There was a time when it seemed as if first-time buyers would be kept off the property ladder forever.
Mortgages became almost impossible without a deposit put down by mum and dad and vast areas of the country became unaffordable for the first-time buyer on an average salary.
How things have changed. After four years of decline, the number of first-time buyers has grown for two years in a row, and last year the growth, at 22%, was the biggest in a decade. Not only that, 45% of the purchases financed by a mortgage in 2013 were made by first-time buyers.
For young people who want to buy a house this is obviously good news. Indeed, with prices remaining relatively stable in many parts of Scotland, buying a house or flat is now cheaper than renting - and it has been some time since that has been the case.
The rise in first-time buyers is also good for the property industry, which has seen a sluggish market finally start to get up off the floor. And the consequent benefits for other sectors of the economy should not be under-estimated - after all, people who buy houses have to go out and buy things to put in them.
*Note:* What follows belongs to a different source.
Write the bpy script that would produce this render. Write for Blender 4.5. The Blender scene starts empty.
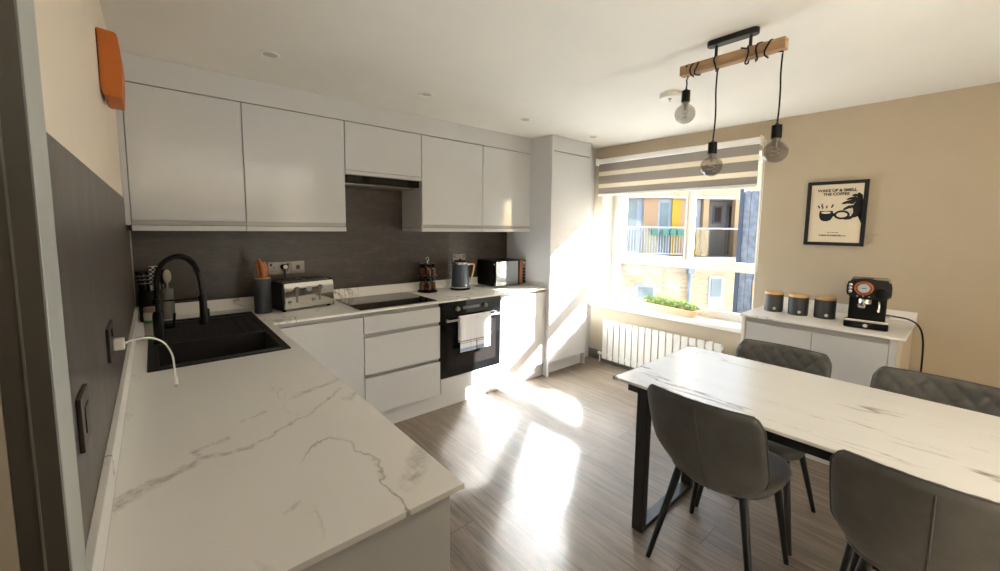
import bpy, bmesh, math, random
from math import sin, cos, pi, radians, sqrt, atan2
from mathutils import Vector, Matrix
random.seed(7)
SC = bpy.context.scene
COL = SC.collection

# ------------------------------------------------------------------ helpers
def lin(r, g, b):
    f = lambda c: (c/12.92 if c <= .04045 else ((c+.055)/1.055)**2.4)
    return (f(r/255), f(g/255), f(b/255), 1)

class MB:
    """collects shapes and links them as ONE mesh object"""
    def __init__(s): s.bm = bmesh.new(); s.curved = False
    def _xf(s, verts, M):
        if M is not None: bmesh.ops.transform(s.bm, matrix=M, verts=verts)
    def box(s, x0, x1, y0, y1, z0, z1, bev=0, seg=2, M=None):
        r = bmesh.ops.create_cube(s.bm, size=1)
        vs = r['verts']
        bmesh.ops.scale(s.bm, vec=(abs(x1-x0), abs(y1-y0), abs(z1-z0)), verts=vs)
        bmesh.ops.translate(s.bm, vec=((x0+x1)/2, (y0+y1)/2, (z0+z1)/2), verts=vs)
        if bev > 0:
            es = list({e for v in vs for e in v.link_edges})
            r2 = bmesh.ops.bevel(s.bm, geom=es, offset=bev, segments=seg, affect='EDGES', profile=.5)
            vs = list({v for f in r2['faces'] for v in f.verts} | {v for v in vs if v.is_valid})
        s._xf(vs, M); return s
    def prism(s, pts, n0, n1, axis='z', bev=0, M=None):
        """polygon pts (a,b) extruded along an axis from n0 to n1"""
        def P(a, b, n): return {'z': (a, b, n), 'x': (n, a, b), 'y': (a, n, b)}[axis]
        lo = [s.bm.verts.new(P(a, b, n0)) for a, b in pts]
        hi = [s.bm.verts.new(P(a, b, n1)) for a, b in pts]
        n = len(pts); fs = [s.bm.faces.new(lo[::-1]), s.bm.faces.new(hi)]
        for i in range(n): fs.append(s.bm.faces.new((lo[i], lo[(i+1) % n], hi[(i+1) % n], hi[i])))
        bmesh.ops.recalc_face_normals(s.bm, faces=fs)
        vs = lo+hi
        if bev > 0:
            es = list({e for v in vs for e in v.link_edges})
            r2 = bmesh.ops.bevel(s.bm, geom=es, offset=bev, segments=2, affect='EDGES')
            vs = list({v for f in r2['faces'] for v in f.verts} | {v for v in vs if v.is_valid})
        s._xf(vs, M); return s
    def cyl(s, p0, p1, r0, r1=None, n=20, M=None):
        if r1 is None: r1 = r0
        return s.tube([p0, p1], [r0, r1], n, M)
    def tube(s, pts, r, n=10, M=None, closed=False):
        s.curved = True; pts = [Vector(p) for p in pts]
        rs = r if isinstance(r, (list, tuple)) else [r]*len(pts)
        L = len(pts); T = []
        for i in range(L):
            if closed: t = pts[(i+1) % L]-pts[i-1]
            else: t = pts[min(i+1, L-1)]-pts[max(i-1, 0)]
            T.append(t.normalized())
        a = T[0].orthogonal().normalized(); rings = []; allv = []
        for i in range(L):
            a = (a-T[i]*a.dot(T[i])); a = a.normalized() if a.length > 1e-9 else T[i].orthogonal().normalized()
            b = T[i].cross(a)
            ring = [s.bm.verts.new(pts[i]+(a*cos(2*pi*k/n)+b*sin(2*pi*k/n))*rs[i]) for k in range(n)]
            rings.append(ring); allv += ring
        fs = []
        for i in range(L if closed else L-1):
            A, B = rings[i], rings[(i+1) % L]
            for k in range(n): fs.append(s.bm.faces.new((A[k], A[(k+1) % n], B[(k+1) % n], B[k])))
        if not closed:
            fs.append(s.bm.faces.new(rings[0][::-1])); fs.append(s.bm.faces.new(rings[-1]))
        bmesh.ops.recalc_face_normals(s.bm, faces=fs)
        s._xf(allv, M); return s
    def lathe(s, prof, n=32, c=(0, 0, 0), M=None, sx=1, sy=1):
        """profile [(r,z)...] turned about z through c"""
        s.curved = True; rings = []; allv = []; fs = []
        for r, z in prof:
            if r < 1e-6:
                v = s.bm.verts.new((c[0], c[1], c[2]+z)); rings.append([v]); allv.append(v)
            else:
                ring = [s.bm.verts.new((c[0]+r*sx*cos(2*pi*k/n), c[1]+r*sy*sin(2*pi*k/n), c[2]+z)) for k in range(n)]
                rings.append(ring); allv += ring
        for A, B in zip(rings, rings[1:]):
            for k in range(n):
                k2 = (k+1) % n
                if len(A) == 1 and len(B) == 1: continue
                if len(A) == 1: fs.append(s.bm.faces.new((A[0], B[k2], B[k])))
                elif len(B) == 1: fs.append(s.bm.faces.new((A[k], A[k2], B[0])))
                else: fs.append(s.bm.faces.new((A[k], A[k2], B[k2], B[k])))
        for e in (rings[0], rings[-1]):
            if len(e) > 1: fs.append(s.bm.faces.new(e))
        bmesh.ops.recalc_face_normals(s.bm, faces=fs)
        s._xf(allv, M); return s
    def grid(s, P, Q):
        """two grids of points sharing their boundary make one closed pillow shape"""
        s.curved = True; nu, nv = len(P), len(P[0]); vp = {}; vq = {}
        for i in range(nu):
            for j in range(nv):
                vp[i, j] = s.bm.verts.new(P[i][j])
                vq[i, j] = vp[i, j] if i in (0, nu-1) or j in (0, nv-1) else s.bm.verts.new(Q[i][j])
        fs = []
        for i in range(nu-1):
            for j in range(nv-1):
                fs.append(s.bm.faces.new((vp[i, j], vp[i+1, j], vp[i+1, j+1], vp[i, j+1])))
                fs.append(s.bm.faces.new((vq[i, j], vq[i, j+1], vq[i+1, j+1], vq[i+1, j])))
        bmesh.ops.recalc_face_normals(s.bm, faces=fs); return s
    def ball(s, c, r, sx=1, sy=1, sz=1, M=None):
        s.curved = True; r_ = bmesh.ops.create_icosphere(s.bm, subdivisions=3, radius=r); vs = r_['verts']
        bmesh.ops.scale(s.bm, vec=(sx, sy, sz), verts=vs); bmesh.ops.translate(s.bm, vec=c, verts=vs)
        s._xf(vs, M); return s
    def build(s, name, mat, parent=None, world=False, angle=40):
        if parent is not None and world:
            bmesh.ops.transform(s.bm, matrix=root_matrix(parent).inverted(), verts=s.bm.verts)
        me = bpy.data.meshes.new(name); s.bm.to_mesh(me); s.bm.free()
        for p in me.polygons: p.use_smooth = True
        me.set_sharp_from_angle(angle=radians(angle if s.curved or angle > 100 else 14))
        me.materials.append(mat)
        o = bpy.data.objects.new(name, me); COL.objects.link(o)
        if parent is not None: o.parent = parent
        return o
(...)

However, there is still good reason to be cautious because the rise in first-time buyers is being driven mainly by two factors - both of which should come with a health warning.
The first is record low interest rates, frozen by the Bank of England at 0.5% until unemployment falls below 7%. This guarantee has allowed many young people to take up mortgages that would otherwise be too expensive.
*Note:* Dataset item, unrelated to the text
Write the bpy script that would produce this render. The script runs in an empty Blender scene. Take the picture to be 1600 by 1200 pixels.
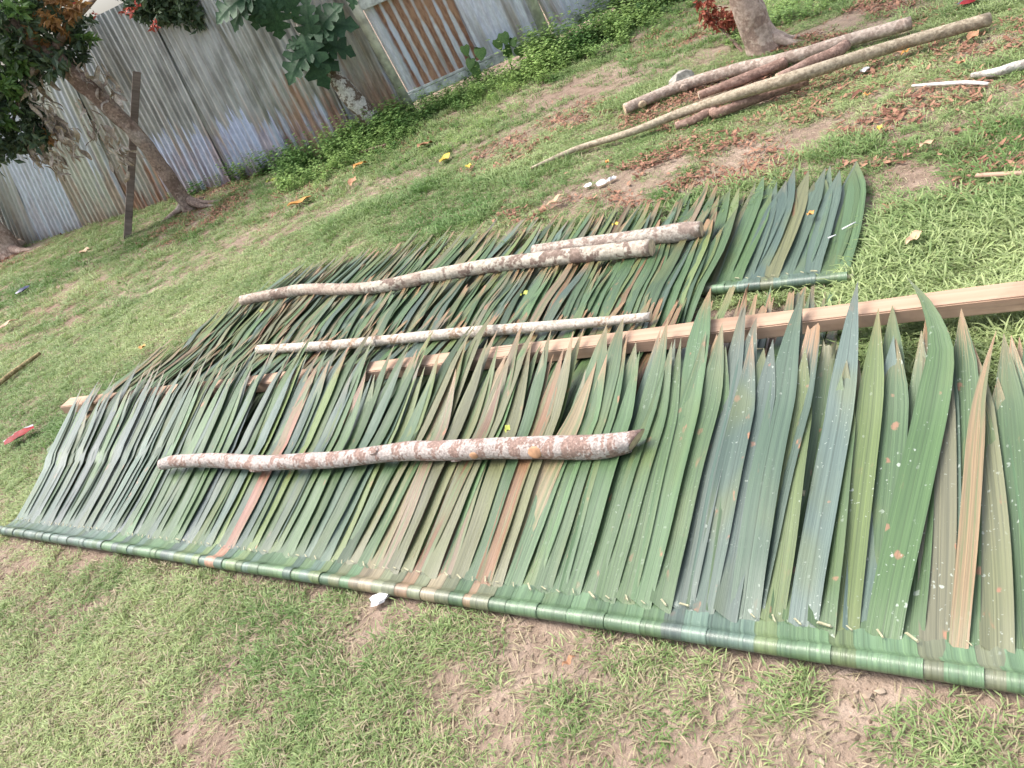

The problem is that the drop in unemployment is likely to happen sooner rather than later - perhaps early this year - and that could trigger the Bank to review interest rates. Should the rate go up, first-time buyers on tight incomes could find themselves in trouble. Some may default on their mortgages.
The second factor which is driving up purchases by first-time buyers is the Government's Help to Buy scheme. In the first month of the scheme alone, 2384 people in the UK signed up and, for those buyers, Help to Buy is the difference between being able to afford a home of their own and not.
But with Help to Buy too, caution is needed. This week, Prime Minister David Cameron insisted the scheme was not artificially fuelling the housing market but the fact that half of the house purchases financed by a mortgage in 2013 were made by first-time buyers is a clue to the extent to which Help to Buy may be distorting the market. The risk of another housing bubble remains.
The longer-term danger is that Help to Buy, combined with record low interest rates, is giving first-time buyers a leg-up to homes they may not be able to afford in the future. There is nothing wrong with buyers stretching themselves to achieve the ambition of owning their own home - after all, previous generations could fulfil that ambition - but these first-time buyers may also be distracting attention away from an issue which has still not been solved: the shortage of affordable homes for young people. The Government would do well to focus some more attention on that.